Love received her BFA from Cooper Union in New York City and has an extensive record of exhibitions, residencies and public projects at galleries and museums nationally and internationally, including The Bronx Museum of the Arts, Struts Gallery, The Brooklyn Museum, and Northern University in Abderdeen, South Dakota. She has received numerous grants to create new work from foundations and public agencies, including the Newfoundland and Labrador Arts Council and the Canada Council for the Arts

Image courtesy of Shawn O’Hagan

Shawn O’Hagan

Shawn O’Hagan was born in Toronto, Canada and moved to Newfoundland in 1975. She lives and works on the west coast of the island. Her background is in painting (she has an MFA in Painting) but she has worked with many processes and materials. For the past 15 years Shawn has concentrated mostly on textiles. Her new work combines textiles and painting. She has exhibited her work in solo and group shows mostly in the Maritimes and her work can be found in many collections including the Canada Council Art Bank.

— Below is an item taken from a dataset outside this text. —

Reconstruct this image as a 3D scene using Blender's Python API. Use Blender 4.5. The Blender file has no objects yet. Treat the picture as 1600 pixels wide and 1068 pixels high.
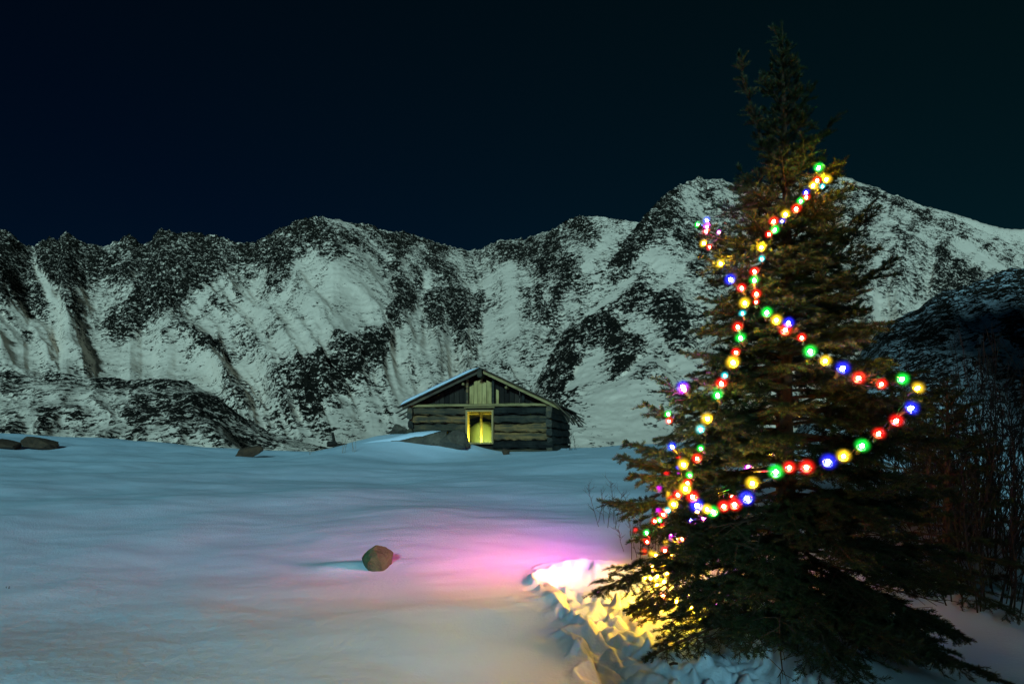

“My recent work celebrates where and how I live – my personal history (both intellectual and spiritual) and my natural surroundings (my home, my garden, my cabin in the Bay of Islands, Newfoundland). I try to live carefully, touching what is around me. I am interested in the connections and overlap between my natural and domestic environments. The threads that run through my life. And about the energies that connect them all. In my work I employ the labour intensive techniques of embroidery and appliqué either on painted terraskin paper (mounted on wood panel or stretched canvas), or on hand dyed vintage textiles or handmade felt.”

Meagan_Musseau.jpg

Meagan Musseau

Meagan Musseau is an interdisciplinary artist of Mi’kmaq and French ancestry from Elmastukwek, Ktaqmkuk territory (Bay of Islands, Newfoundland). She works with customary art practices and new media, such as beadwork, basketry, performance and installation to explore memory, language, and the relationship between land and body, object and narrative. Musseau graduated with a BFA in Visual Art from Grenfell Campus Memorial University of Newfoundland and Labrador. Her work has shown nationally, in venues such as FLUX Media Art Gallery, Victoria; Open Space, Victoria; Kelowna Art Gallery, Kelowna; Art Gallery of Alberta, Edmonton; MacKenzie Art Gallery, Regina; Ace Art Inc., Winnipeg; Grenfell Art Gallery, Corner Brook; and Eastern Edge Gallery, St. John’s. She was a member of the Indigenous Emerging Artist Program 2015-16 on unceded Coast Salish territory and has participated in artist residencies at Banff Centre for Arts and Creativity, Alberta; Centre for Book and Paper Arts, Columbia College Chicago, Illinois, United States; University of Brighton Fine Art Printmaking, Brighton, England; and the National Artist Program, 2011 Canada Games, Halifax, Nova Scotia. Musseau's work has been supported by awards such as the Emerging Artist Award, VANL-CARFAC (2018); Emerging Atlantic Canada Artist Residency at Banff Centre, The Hnatyshyn Foundation (2018); Aboriginal Arts Development Award, First Peoples’ Cultural Council (2016); and Corner Brook Emerging Artist of the Year (2013).

Michelle_Mackinnon.jpg

Michelle MacKinnon

Michelle MacKinnon is an artist and educator from Tichborne, Ontario and is currently living in Corner Brook, Newfoundland. MacKinnon graduated with an MFA (2015) and BFA (2013, Honours, Cum Laude) in Visual Arts from York University. She has participated in residencies at The Banff Centre for the Arts (Banff, Alberta), The Hermitage (St. Petersburg, Russia), and Spark Box Studios (Picton, Ontario). She has exhibited in various galleries across North America and Russia, and is a two-time recipient of the Elizabeth Greenshields Foundation Grant.MacKinnon is currently a sessional instructor at Memorial University of Newfoundland, Grenfell Campus (Corner Brook, Newfoundland) and has previously taught at York University (Toronto, Ontario) and Algoma University (Sault Ste. Marie, Ontario).

Michelle MacKinnon. Photo by Lucas Morneau

Melanie_Colosimo.jpg

Melanie Colosimo

Based out of Halifax, NS, Melanie Colosimo uses found material, graphite and paper to create large-scale sculptural drawings. Her work focuses on strong, structural materials to explore identity, liminality and progress. She received a BFA from Mount Allison University in Sackville, NB (2006) and an MFA from the University of Windsor, in Windsor, ON (2011). Her work has been screened and exhibited in festivals and galleries internationally and across Canada such as AKA Gallery (SK) the Art Gallery of Windsor (ON), the Atlantic Film Festival (NS), Eastern Edge Gallery (NL), and Mount Saint Vincent University Gallery (NS). Her work is currently travelling southern China as part of the exhibition Maud Lewis and the Nova Scotia Terrior. She has participated in a variety of residencies such as the CFAT local Artist in Residence, University of Windsor Research Residency and the Banff Centre’s Thematic Residencies and at the Vermont Studio Centre in Johnson, Vermont.  Colosimo is currently the Director of the Anna Leonowens Gallery at NSCAD University in Halifax where she facilitates over 120 exhibitions a year by NSCAD visiting artists and graduating students.